Monday, April 14, 2008

Truth In Advertising: Titans#1 (NSFW)

In a more honest world, this is what the ad for Titans#1 would have looked like:

JUDD WINICK


IAN CHURCHILL


TITANS #1


PUTTING THE "TIT" BACK IN "TITANS"!


But seriously, folks, this is just sad.

I've been following various Teen Titans incarnations since I started reading comics. In fact, "Teen Titans" was one of the books that first got me hooked on superhero comics when I was a kid. And I'm not talking Wolfman/Perez Titans. I'm talking Haney/Cardy Titans. Old school Titans. Back when I was 9 years old and starting to read my older cousins' and friends' comics.

Being a Titans follower has had its peaks and valleys. For every "Requiem for a Titan", "Judas Contract", "Who Is Donna Troy?", "Technis Imperative", or "Titans Tomorrow" storyline, we've had to suffer through stuff like the Deo Kids or "A Very Special Damage", or Bill Jaaska. We've seen Dick Grayson evolve from Robin to Nightwing, but we've also seen Cassie "Wonder Girl" Sandsmark devolve from a spunky, independent young heroine to a needy codependent who keeps getting her ass kicked. So it hasn't always been easy.

But the Titans were one of the first indelible impressions the superhero comics world made on me when I was a nine-year-old kid.

Now picture a modern-day 9-year-old reading Titans#1 and seeing this:



Not a pleasant thought, especially if you are the parent of said nine-year-old. If my pre-teen nephew or especially my pre-teen niece were reading something like this, I'd fling it away from them as if it were a poisonous snake.

I won't lie to you and say that I don't find the image of Starfire above pretty. But I'm a grown man. If I want to see pretty pictures of naked or scantily-clad women in erotic poses, I have plenty of options. There are plenty of places I can read that.

The question here is whether an all-ages superhero team adventure comic should be one of them.

And, no, I'm not going the old Freddy Wertham route here. I'm not asking "Should DC be allowed to publish a book like this?"

I'm asking whether or not they should publish it.

Period.

Well, at least there are Titans books out today that I would have no qualms about giving to my younger relatives.

Too bad the main current-continuity books aren't among them.

(Special thanks to Samantha.)

5 Comments:

At 8:26 AM , Blogger SallyP said...

Every time I see exerpts of this, I am SO glad that I didn't buy it. Man, that's a lot of boobage.

 
At 12:20 PM , Blogger mordicai said...

I am not sure on that one. If the Teen Titans were being marketed to kids (DC scrapped its digest line? Shame, the only kids who I see read comics are reading Marvel Adventures or the old DC digests...I know those are the only ones I recommend...) then I agree I guess? Then again, hasn't Starfire had a "I am not a messed up post-Puritan American, I do not have your problems with bodies & sexuality" going on?

 
At 10:02 AM , Blogger Anon, A Mouse said...

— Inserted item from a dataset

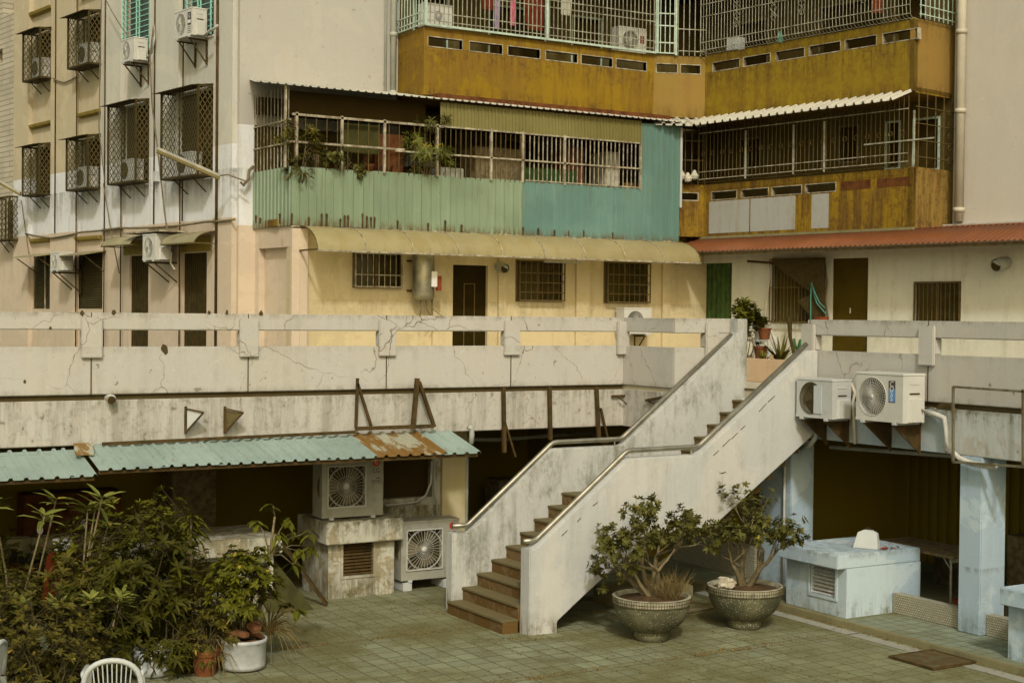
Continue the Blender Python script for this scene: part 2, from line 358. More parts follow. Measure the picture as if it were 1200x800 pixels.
M['darkred'] = simple('weathered_red_brown', (.13,.045,.012), .8, 0, .3, 6)
M['scoot_red'] = simple('scooter_red', (0.12, 0.022, 0.008), .35, 0, .1, 3)
M['black_rubber'] = simple('black_rubber', (.02,.018,.015), .8, 0, .1, 3)
M['rock'] = plaster('pale_rock', (.42,.38,.30), amt=.6, streak=.2, patch=(.2,.17,.1), patch_amt=.5, patch_scale=9)
M['netting'] = simple('dark_shade_net', (0.055, 0.038, 0.01), .9, 0, .2, 10)
FOOT = {'pale_green_sheet': (5.47,.22), 'teal_sheet': (5.45,.20)}
def corr(name, base, rust_amt=.0, wash=.3, rustcol=(.14,.075,.018), thr=.6, rough=.5):
    t = NT(name); P = t.pos(); n = t.noise(t.pos((2.2,2.2,.22)), 2.2, 7, .7); n2 = t.noise(P, 1.1, 3); n3 = t.noise(P, 16, 3)
    c = t.mix(t.ramp(n, .35, .75, 0, wash), base, tuple(x*.62 for x in base))
    c = t.mix(t.ramp(n3, .66, .7, 0, .35), c, (.10,.07,.03))
    c = t.mix(t.ramp(t.noise(P, .7, 5, .6), .42, .62, 0, .35), c, tuple(min(.6, x*1.45+.03) for x in base))
    c = t.mix(t.math('MULTIPLY', t.ramp(t.noise(t.pos((6,6,.3)), 2.0, 4, .6), .60, .72), .45), c, (.12,.085,.03))
    c = t.mix(t.math('MULTIPLY', t.n('ShaderNodeObjectInfo').outputs['Random'], .30), c, tuple(x*.62 for x in base))
    if name in FOOT:
        z0, hh = FOOT[name]; sz = t.n('ShaderNodeSeparateXYZ'); t.l(t.geo.outputs['Position'], sz.inputs[0])
        k = t.math('MULTIPLY', t.ramp(sz.outputs[2], z0, z0+hh, 1, 0), t.ramp(t.noise(t.pos((4,4,.8)), 2.5, 7, .8), .42, .56)); c = t.mix(k, c, (.10,.06,.018))
        k = t.math('MULTIPLY', t.ramp(sz.outputs[2], z0+.5, z0+1.1, 0, .5), t.ramp(t.noise(t.pos((5,5,.3)), 2.2, 5, .7), .5, .66)); c = t.mix(k, c, (.12,.11,.05))
    if rust_amt: c = t.mix(t.math('MULTIPLY', t.ramp(t.noise(t.pos((1.6,.5,.5)), 2.6, 8, .74), thr-.03, thr+.03), rust_amt), c, rustcol)
    return t.fin(c, rough, .0, n3, .1, .002, .4)
M['sheet_green'] = corr('pale_green_sheet', (0.175, 0.235, 0.15), .5, .35, thr=.70)
M['sheet_teal'] = corr('teal_sheet', (0.1, 0.19, 0.165), .3, .35, thr=.72, rough=.38)
M['sheet_blue'] = corr('weathered_blue_green_sheet', (0.21, 0.275, 0.245), .6, .4, thr=.63)
M['sheet_rust'] = corr('rust_sheet', (0.27, 0.27, 0.2), 1.0, .4, (.15,.080,.014), thr=.46)
M['sheet_white'] = corr('white_corrugated_sheet', (0.42, 0.4, 0.33), .2, .3, thr=.7)
M['sheet_olive'] = corr('olive_corrugated_fibre', (0.16, 0.14, 0.04), .2, .4, thr=.68)
M['tile_red'] = corr('red_tile_sheet', (0.155, 0.047, 0.01), .5, .5, (.13,.05,.02), thr=.55, rough=.6)
M['canopy'] = corr('yellowed_fibreglass', (0.3, 0.265, 0.14), .45, .4, (.26,.20,.06), thr=.55)
def ground_mat(name, base, joint, tile, var=.3, mossamt=.6, rot=0, offx=0, offy=0):
    t = NT(name); P = t.pos((1,1,1))
    mp = t.n('ShaderNodeMapping'); mp.inputs['Location'].default_value = (offx, offy, 0); t.l(t.geo.outputs['Position'], mp.inputs[0])
    nz = t.noise(P, 5, 2); wob = t.n('ShaderNodeVectorMath', operation='MULTIPLY_ADD')
    nn = t.n('ShaderNodeTexNoise'); nn.inputs['Scale'].default_value = 2.2; t.l(P, nn.inputs['Vector'])
    t.l(nn.outputs[1], wob.inputs[0]); wob.inputs[1].default_value = (.02,.02,0); t.l(mp.outputs[0], wob.inputs[2])
    br = t.n('ShaderNodeTexBrick'); br.offset = 0; br.squash = 1
    br.inputs['Scale'].default_value = 1; br.inputs['Brick Width'].default_value = tile; br.inputs['Row Height'].default_value = tile
    br.inputs['Mortar Size'].default_value = .010; br.inputs['Mortar Smooth'].default_value = .3; br.inputs['Bias'].default_value = 0
    br.inputs['Color1'].default_value = (*base, 1); br.inputs['Color2'].default_value = (*[x*(1-var) for x in base], 1); br.inputs['Mortar'].default_value = (*joint, 1)
    t.l(wob.outputs[0], br.inputs['Vector'])
    c = t.mix(t.ramp(t.noise(P, .45, 5, .6), .38, .66, 0, .5), br.outputs[0], (.115,.105,.035))
    c = t.mix(t.math('MULTIPLY', t.ramp(t.noise(P, 1.1, 9, .75), .45, .66), mossamt), c, (.07,.062,.010))
    c = t.mix(t.ramp(t.noise(P, 2.6, 9, .8), .50, .72, 0, .55), c, (.11,.115,.045))
    c = t.mix(t.ramp(t.noise(P, .38, 6, .62, .4), .47, .60, 0, .72), c, (.085,.072,.012))
    c = t.mix(t.ramp(t.noise(P, 4.2, 9, .8), .56, .70, 0, .55), c, (.15,.11,.035))
    c = t.mix(t.ramp(t.noise(P, 24, 4, .7), .60, .72, 0, .5), c, (.06,.05,.015))
    c = t.mix(t.ramp(t.noise(P, 30, 3), .35, .7, 0, .2), c, (.3,.28,.2))
    h = t.math('ADD', t.math('MULTIPLY', br.outputs[1], -1.0), t.math('MULTIPLY', nz, .3))
    return t.fin(c, .8, 0, h, .5, .006)
M['ground'] = ground_mat('courtyard_tiles', (.205,.225,.135), (.05,.046,.012), .25, .30, .75)
M['platform'] = ground_mat('teal_platform_tiles', (.20,.25,.18), (.08,.08,.04), .2, .25, .5)
def mosaic(name, c1, c2, mort, w, h):
    t = NT(name); P = t.pos(); sx = t.n('ShaderNodeSeparateXYZ'); t.l(P, sx.inputs[0]); cb = t.n('ShaderNodeCombineXYZ')
    t.l(t.math('ADD', sx.outputs[0], t.math('MULTIPLY', sx.outputs[1], 1.0)), cb.inputs[0]); t.l(sx.outputs[2], cb.inputs[1])
    br = t.n('ShaderNodeTexBrick'); br.offset = 0.5; br.inputs['Scale'].default_value = 1; br.inputs['Brick Width'].default_value = w; br.inputs['Row Height'].default_value = h
    br.inputs['Mortar Size'].default_value = min(w,h)*.12; br.inputs['Color1'].default_value = (*c1,1); br.inputs['Color2'].default_value = (*c2,1); br.inputs['Mortar'].default_value = (*mort,1)
    t.l(cb.outputs[0], br.inputs['Vector'])
    c = t.mix(t.ramp(t.noise(P, 1.3, 5), .4, .7, 0, .5), br.outputs[0], tuple(x*.6 for x in c1))
    return t.fin(c, .6, 0, br.outputs[1], -.3, .003)
M['mosaic'] = mosaic('cream_mosaic', (.36,.35,.27), (.28,.26,.18), (.12,.10,.05), .035, .03)
M['tilewall'] = mosaic('beige_strip_tiles', (.40,.36,.27), (.46,.41,.31), (.24,.21,.15), 1.4, .13)
def pebble(name):
    t = NT(name); P = t.pos(); vo = t.n('ShaderNodeTexVoronoi'); vo.inputs['Scale'].default_value = 46; t.l(P, vo.inputs['Vector'])
    sel = t.ramp(vo.outputs[0], .20, .30, 1, 0); rn = t.n('ShaderNodeSeparateColor'); t.l(vo.outputs[1], rn.inputs[0])
    k = t.math('MULTIPLY', sel, t.ramp(rn.outputs[0], .2, .35)); k = t.math('MULTIPLY', k, t.ramp(t.noise(P, 4, 4), .38, .52))
    c = t.mix(t.ramp(t.noise(P, 3, 6, .7), .35, .65), (.055,.055,.028), (.12,.115,.062)); c = t.mix(k, c, (.40,.39,.30))
    return t.fin(c, .9, 0, t.math('SUBTRACT', 1.0, vo.outputs[0]), .6, .006)
M['pebble'] = pebble('pebbledash')
M['rimtile'] = simple('pale_rim_tiles', (.33,.31,.22), .7, 0, .3, 9)
def leafm(name, c1, c2, yel=.0):
    t = NT(name); rp = t.geo.outputs['Random Per Island']
    c = t.mix(rp, c1, c2)
    if yel: c = t.mix(t.ramp(rp, 1-yel, 1-yel+.02), c, (.30,.21,.03))
    t.fin(c, .65, 0, None, spec=.15)
    t.b.inputs['Transmission Weight'].default_value = 0
    tr = t.n('ShaderNodeBsdfTranslucent'); t.l(c, tr.inputs[0]); mx = t.n('ShaderNodeMixShader'); mx.inputs[0].default_value = .18
    t.l(t.b.outputs[0], mx.inputs[1]); t.l(tr.outputs[0], mx.inputs[2]); t.l(mx.outputs[0], t.out.inputs[0]); return t.m
M['leaf_dark'] = leafm('dark_green_leaves', (.026,.026,.001), (.058,.056,.003), .01)
M['leaf_mid'] = leafm('mid_green_leaves', (.042,.044,.001), (.11,.11,.007), .02)
M['leaf_olive'] = leafm('olive_leaves', (.042,.036,.003), (.10,.085,.012), .02)
M['leaf_bright'] = leafm('bright_leaves', (.11,.13,.022), (.19,.19,.04), .06)
M['leaf_dull'] = leafm('dull_bonsai_leaves', (.045,.045,.006), (.12,.115,.028), .02)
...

"I'm asking whether or not they should publish it."

SHOULD any publisher publish ANY comic? Comics aren't food or shelter, they're entertainment, and you could say there's far more meaningful things that could be done with all the resources required to make them. So, on an absolute scale, probably not.

Once it's decided that purely frivolous entertainment production is acceptable, however, "should" is really all a question of personal preference.

SOMEONE thought they should. So they did.

I think the far more interesting question is "why do people think they should NOT have published the comic?" I think it would be telling to see how many answers break down to, essentially, "I just don't like the way they did it" and how many actually hold any meaning beyond that.

 
At 8:51 PM , Blogger notintheface said...

Ok, I am going to admit that Starfire was a bit of a cheesecake figure from the moment Marv & George created her. Her less-inhibited nature was also there from the word "go". I also remember such moments as showing her and Nightwing in bed in the Baxter series, her nickname "Balloon-bod", and the outfit Tom Grummett briefly gave her post-"Titans Hunt". So the cheesecake is inherent in her history.

But with Marv, George, and Tom, there was more to her.

 
At 3:16 PM , Blogger chris said...

Great write-up, thank you.

This kind of thing is so frequent, and comic sales are so low, that I can't believe that nobody sees the link between the two.

And no, it is not necessary to publish comics for children in order to make them accessible for all ages. I would give a kid any DC or Marvel from 1985 or before with zero hesitation.

As far as those comic being "dumbed-down" for children, that's false - it ain't children buying all those Showcases and Essentials.